Dişil enerji yoksa bolluk&bereket de yok…

Gülden Üner’e göre dünyanın gittikçe erilleşmeye başlaması ile birlikte savaşlar artarken bolluk&bereket azalmaya başladı.

Erkeklerin yönettiği, eril enerjinin hakim olduğu bir dünyada yaşıyoruz. Ve bu dünyada,  sürekli çatışma, savaşlar (insana,doğaya, inançlara),güç çekişmeleri var. Üner, “Eğer bir yerde, bir toplumda bolluk bereket ile ilgili bir sıkıntı yaşanıyorsa, ekonomik bir sıkıntı yaşanıyorsa orada dişil enerji çalışmıyor demektir.

Bu hane için de geçerlidir. Bolluğu bereketi yaratan dişil enerjidir, ‘Yuvayı dişi kuş yapar’ sözü de buradan gelir” diye anlatıyor.

Enerjinin azı karar çoğu zarar

Tanrıça İnzivaları’nda, kadınların dişil&eril enerjilerinin dengede olmasını engelleyen kodlar üzerine çalışmalar yaptıklarını söyleyen Gülden Üner, konuşmasını şöyle sürdürüyor:

“Bu eğitim; kadın olarak gücünü ortaya çıkarmayı arzulayan ve kendilerine anlam ifade edecek bir dünyada yaşamak isteyen kadınlar için hazırlandı. Bazı kadınlar vardır; girdikleri her ortamda bir anda tüm dikkatleri üzerlerine çekerler. Bir mıknatıs gibi…Oysa ki hiç de farklı değillerdir. Ne kıyafetleri, ne makyajları, ne fiziksel özellikleri.

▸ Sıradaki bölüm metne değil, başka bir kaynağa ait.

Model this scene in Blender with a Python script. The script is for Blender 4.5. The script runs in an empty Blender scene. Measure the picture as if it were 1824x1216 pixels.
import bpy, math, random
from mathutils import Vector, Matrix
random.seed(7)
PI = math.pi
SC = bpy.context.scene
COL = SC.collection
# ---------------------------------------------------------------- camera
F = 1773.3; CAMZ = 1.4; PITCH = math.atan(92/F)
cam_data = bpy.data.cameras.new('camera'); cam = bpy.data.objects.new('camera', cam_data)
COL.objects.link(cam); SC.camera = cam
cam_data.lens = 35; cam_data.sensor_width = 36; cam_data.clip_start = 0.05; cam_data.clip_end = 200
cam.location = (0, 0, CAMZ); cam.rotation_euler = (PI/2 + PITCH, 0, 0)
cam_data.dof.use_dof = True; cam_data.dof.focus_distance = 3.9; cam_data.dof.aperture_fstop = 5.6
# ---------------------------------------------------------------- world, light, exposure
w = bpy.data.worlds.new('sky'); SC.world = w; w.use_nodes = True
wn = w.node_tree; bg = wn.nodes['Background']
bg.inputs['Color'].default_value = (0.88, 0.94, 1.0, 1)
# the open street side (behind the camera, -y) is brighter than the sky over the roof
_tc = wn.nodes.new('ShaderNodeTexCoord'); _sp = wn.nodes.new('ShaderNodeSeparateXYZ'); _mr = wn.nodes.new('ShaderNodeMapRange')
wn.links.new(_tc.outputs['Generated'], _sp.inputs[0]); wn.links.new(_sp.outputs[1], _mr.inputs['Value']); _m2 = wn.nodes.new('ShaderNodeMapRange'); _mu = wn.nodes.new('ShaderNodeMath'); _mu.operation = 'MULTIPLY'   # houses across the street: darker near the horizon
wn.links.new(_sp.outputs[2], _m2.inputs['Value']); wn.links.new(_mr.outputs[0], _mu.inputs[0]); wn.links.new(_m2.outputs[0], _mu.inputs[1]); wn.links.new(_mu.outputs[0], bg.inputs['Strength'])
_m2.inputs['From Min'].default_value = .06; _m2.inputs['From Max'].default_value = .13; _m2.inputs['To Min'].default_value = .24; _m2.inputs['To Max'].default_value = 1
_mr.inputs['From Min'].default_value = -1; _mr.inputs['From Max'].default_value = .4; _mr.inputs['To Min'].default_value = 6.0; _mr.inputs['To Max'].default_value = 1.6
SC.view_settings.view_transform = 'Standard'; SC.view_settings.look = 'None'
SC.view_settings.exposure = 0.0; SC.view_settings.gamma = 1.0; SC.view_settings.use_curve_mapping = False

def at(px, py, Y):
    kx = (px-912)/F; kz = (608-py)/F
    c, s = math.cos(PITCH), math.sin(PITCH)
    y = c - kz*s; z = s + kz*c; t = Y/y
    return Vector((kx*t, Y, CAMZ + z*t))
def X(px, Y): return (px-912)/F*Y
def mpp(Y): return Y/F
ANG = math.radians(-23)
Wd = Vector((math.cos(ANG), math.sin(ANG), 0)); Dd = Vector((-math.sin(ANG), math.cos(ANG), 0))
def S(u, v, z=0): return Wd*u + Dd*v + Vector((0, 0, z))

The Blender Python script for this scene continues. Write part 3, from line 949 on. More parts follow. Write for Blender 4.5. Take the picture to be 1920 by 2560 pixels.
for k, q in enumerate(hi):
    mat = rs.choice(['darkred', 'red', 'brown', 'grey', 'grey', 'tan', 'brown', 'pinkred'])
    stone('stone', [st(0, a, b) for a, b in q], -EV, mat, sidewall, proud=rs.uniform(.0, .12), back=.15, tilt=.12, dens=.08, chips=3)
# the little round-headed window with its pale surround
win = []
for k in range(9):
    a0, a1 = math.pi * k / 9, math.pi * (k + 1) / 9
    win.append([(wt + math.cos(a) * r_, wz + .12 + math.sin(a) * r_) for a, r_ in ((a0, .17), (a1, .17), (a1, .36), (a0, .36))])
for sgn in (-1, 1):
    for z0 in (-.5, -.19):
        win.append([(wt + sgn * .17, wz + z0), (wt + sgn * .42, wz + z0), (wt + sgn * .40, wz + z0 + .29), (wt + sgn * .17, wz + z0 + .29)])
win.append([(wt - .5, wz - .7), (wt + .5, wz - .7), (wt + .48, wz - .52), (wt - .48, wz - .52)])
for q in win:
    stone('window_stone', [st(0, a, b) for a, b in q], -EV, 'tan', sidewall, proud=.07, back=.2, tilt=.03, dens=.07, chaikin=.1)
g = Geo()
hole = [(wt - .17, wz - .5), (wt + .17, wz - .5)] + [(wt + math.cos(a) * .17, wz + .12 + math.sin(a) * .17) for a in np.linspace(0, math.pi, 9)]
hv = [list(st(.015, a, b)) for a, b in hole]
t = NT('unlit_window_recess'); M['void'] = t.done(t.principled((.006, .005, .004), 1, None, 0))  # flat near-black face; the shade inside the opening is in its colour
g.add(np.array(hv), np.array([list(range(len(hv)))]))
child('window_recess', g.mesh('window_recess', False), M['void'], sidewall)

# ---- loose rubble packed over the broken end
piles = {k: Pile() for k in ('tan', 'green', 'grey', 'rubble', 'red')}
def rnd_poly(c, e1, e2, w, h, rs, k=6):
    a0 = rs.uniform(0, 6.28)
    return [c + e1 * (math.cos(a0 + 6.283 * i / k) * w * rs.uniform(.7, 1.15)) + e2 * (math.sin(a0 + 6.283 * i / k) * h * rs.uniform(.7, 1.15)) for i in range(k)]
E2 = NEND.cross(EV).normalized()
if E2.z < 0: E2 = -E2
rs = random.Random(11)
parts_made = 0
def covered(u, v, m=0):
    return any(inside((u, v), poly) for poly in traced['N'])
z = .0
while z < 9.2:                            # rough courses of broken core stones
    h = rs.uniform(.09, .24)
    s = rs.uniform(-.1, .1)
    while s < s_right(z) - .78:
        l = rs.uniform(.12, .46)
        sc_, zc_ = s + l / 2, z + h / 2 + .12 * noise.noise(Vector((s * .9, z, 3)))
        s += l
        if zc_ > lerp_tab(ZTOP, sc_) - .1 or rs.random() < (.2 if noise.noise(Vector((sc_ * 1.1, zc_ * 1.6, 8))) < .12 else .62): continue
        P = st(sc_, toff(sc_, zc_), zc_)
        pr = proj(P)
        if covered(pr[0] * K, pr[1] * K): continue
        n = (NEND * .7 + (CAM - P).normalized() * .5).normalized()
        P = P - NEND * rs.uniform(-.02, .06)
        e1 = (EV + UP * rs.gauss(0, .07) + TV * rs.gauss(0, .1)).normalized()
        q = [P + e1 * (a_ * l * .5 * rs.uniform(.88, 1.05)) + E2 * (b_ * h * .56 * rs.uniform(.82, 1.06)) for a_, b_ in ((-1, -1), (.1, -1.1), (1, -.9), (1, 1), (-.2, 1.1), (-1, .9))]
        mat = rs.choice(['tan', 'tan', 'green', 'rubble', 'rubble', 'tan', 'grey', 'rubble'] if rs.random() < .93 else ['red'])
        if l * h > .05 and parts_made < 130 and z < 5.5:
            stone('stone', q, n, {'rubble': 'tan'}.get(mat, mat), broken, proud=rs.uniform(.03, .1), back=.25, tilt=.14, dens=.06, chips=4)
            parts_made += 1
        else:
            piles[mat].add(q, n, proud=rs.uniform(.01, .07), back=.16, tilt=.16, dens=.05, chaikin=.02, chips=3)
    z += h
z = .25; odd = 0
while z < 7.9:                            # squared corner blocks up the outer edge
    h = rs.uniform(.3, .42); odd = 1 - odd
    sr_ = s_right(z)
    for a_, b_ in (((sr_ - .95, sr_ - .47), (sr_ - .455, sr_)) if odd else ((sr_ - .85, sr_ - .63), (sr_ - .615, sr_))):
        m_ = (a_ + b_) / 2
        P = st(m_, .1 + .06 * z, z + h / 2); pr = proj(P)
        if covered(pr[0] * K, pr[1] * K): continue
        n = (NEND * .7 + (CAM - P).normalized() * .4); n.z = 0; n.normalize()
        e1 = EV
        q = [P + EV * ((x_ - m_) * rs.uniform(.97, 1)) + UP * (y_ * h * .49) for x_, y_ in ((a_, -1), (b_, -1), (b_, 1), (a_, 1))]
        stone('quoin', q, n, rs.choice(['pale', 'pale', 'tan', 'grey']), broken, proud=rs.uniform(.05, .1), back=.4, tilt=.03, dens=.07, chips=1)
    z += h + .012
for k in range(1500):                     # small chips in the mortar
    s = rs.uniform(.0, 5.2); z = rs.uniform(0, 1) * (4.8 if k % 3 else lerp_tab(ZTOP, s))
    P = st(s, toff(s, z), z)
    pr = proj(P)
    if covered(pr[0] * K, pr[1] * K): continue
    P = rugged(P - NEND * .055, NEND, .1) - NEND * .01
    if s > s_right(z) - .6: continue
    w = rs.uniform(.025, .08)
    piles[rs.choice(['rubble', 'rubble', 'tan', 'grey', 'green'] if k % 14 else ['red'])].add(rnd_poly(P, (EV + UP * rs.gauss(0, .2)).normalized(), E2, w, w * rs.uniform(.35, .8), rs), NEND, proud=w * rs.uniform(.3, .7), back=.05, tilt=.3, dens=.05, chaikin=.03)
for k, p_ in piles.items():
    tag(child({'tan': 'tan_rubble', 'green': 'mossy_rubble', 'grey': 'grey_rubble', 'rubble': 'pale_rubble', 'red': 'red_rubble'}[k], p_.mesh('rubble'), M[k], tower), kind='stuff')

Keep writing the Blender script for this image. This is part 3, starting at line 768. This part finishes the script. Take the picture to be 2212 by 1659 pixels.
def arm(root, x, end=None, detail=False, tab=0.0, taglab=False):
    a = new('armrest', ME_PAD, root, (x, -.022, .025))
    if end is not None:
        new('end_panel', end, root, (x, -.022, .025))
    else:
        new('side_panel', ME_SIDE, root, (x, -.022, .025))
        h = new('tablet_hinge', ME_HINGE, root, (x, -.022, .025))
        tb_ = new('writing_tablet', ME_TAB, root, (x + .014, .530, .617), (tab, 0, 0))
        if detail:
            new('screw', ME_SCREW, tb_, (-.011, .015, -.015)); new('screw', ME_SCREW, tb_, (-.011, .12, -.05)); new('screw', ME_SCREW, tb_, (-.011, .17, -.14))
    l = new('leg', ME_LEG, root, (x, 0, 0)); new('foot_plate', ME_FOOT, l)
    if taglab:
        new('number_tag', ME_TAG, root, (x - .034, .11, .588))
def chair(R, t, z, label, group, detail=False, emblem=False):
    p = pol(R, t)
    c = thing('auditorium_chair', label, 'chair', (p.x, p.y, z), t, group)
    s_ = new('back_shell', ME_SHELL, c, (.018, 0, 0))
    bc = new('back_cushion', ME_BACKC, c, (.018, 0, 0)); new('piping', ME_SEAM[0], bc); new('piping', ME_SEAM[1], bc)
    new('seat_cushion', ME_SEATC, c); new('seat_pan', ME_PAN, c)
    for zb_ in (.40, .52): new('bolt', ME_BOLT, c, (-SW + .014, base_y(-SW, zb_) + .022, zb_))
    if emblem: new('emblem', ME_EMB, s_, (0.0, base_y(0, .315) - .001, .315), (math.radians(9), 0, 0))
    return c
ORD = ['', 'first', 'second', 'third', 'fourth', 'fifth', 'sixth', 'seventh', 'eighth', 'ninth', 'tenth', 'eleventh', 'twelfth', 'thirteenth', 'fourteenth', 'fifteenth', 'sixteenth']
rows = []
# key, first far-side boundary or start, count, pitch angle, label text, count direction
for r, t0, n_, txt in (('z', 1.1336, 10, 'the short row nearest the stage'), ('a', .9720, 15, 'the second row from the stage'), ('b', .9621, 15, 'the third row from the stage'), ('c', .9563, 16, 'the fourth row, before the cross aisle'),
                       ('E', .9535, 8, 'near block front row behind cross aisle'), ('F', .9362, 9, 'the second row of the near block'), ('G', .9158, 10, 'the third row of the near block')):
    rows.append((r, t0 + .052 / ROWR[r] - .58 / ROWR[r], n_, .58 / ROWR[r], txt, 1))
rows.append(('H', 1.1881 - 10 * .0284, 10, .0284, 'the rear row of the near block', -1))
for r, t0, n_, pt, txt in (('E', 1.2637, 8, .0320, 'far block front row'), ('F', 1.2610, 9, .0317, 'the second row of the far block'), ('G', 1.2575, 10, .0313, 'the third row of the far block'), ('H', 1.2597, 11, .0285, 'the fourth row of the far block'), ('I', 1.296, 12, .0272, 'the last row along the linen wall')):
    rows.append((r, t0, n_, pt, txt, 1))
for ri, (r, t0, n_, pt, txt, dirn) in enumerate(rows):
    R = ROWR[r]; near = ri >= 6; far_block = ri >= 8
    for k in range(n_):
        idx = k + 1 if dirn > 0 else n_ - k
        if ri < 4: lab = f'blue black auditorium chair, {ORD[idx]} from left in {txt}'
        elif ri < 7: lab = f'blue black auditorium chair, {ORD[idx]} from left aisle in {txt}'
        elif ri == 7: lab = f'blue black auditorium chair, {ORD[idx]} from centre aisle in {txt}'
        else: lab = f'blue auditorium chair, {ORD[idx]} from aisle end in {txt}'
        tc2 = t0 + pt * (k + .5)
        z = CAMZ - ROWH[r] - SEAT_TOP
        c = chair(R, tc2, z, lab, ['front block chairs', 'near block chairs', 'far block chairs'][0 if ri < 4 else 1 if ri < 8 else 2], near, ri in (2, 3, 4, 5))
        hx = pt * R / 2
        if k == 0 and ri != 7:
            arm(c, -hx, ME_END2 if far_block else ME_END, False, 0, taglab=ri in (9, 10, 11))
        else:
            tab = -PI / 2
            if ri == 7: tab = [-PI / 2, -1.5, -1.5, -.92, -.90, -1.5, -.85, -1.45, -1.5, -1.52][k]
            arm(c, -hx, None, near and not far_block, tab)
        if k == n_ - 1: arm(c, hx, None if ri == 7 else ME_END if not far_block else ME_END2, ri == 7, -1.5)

Onları farklı kılan, dişil&eril enerjilerinin dengede olması.  Kadın ya da erkek, hiç fark etmiyor. Hepimizde bu iki enerji var ve bunlar dengede ise her şey yolunda demektir. Ama, bunlardan biri diğerini baskılamışsa, eyvah ki ne eyvah! Kadın; yüksek dişil enerjiye sahip olduğunda bunu eril enerjisi ile dengeleyemezse daha pasif kalıyor ve eyleme geçmekte zorlanıyor.

Yüksek eril enerjiye sahip olduğunda ise; daha yıkıcı, kontrolcü, sert ve güç odaklı oluyor. O zaman ne oluyor; hayatımızda bir şeyler yolunda gitmemeye başlıyor… Alt bilincimizden gelen negatif inanç kalıplarının yarattığı korkular da eklenince; dişil enerjiyi baskılayarak yok saymaya başlıyoruz.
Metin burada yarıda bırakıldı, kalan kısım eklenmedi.